Quinze laboratoires d’usage ont été organisés dans les différents territoires entre octobre 2020 et octobre 2021. L’objectif de ces laboratoires était de réfléchir ensemble, avec les acteurs de terrain et futurs acheteurs, un modèle d’association qui permette de lutter activement contre la précarité alimentaire, et d’accéder à des produits de qualité et durable. Ainsi, lors de ces laboratoires, les participants ont fait part de leurs conseils, envies, demandes, propositions pour définir les contours du collectif. Les thèmes abordés lors de ces laboratoires concernaient :
- L’accessibilité géographique : dans quels territoires le collectif d’acheteurs peut il s’étendre ? Où sont les besoins ?
- L’accessibilité financière : quels devraient être les prix des produits ? Quel est le montant à ne pas dépasser ? Quel devrait être le prix de l’adhésion ?
- L’accessibilité sociale : qui peut commander des produits dans le collectif d’acheteurs ? Qui sont les personnes prioritaires ?
- La qualité des produits : comment définir la qualité, quels critères utilisés ?
- La diversité des produits : quel produit dans le collectif d’acheteurs ?

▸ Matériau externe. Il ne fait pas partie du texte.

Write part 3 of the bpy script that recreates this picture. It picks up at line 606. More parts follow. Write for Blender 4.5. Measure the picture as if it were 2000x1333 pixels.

- L’approvisionnement : faut-il que les produits soient essentiellement des producteurs locaux ? Faut-il construire des partenariats avec des collectifs existants de lutte contre la précarité alimentaire (Vrac, banque alimentaire, etc)
- Autres moyens proactifs d’accès à l’alimentation : bons plans, glanage, accès facilité aux promos intéressantes dans la grande distribution etc.
Ainsi, ces laboratoires ont permis de dessiner les premières orientations du collectif d’acheteur, et la première commande a eu lieu en octobre 2021.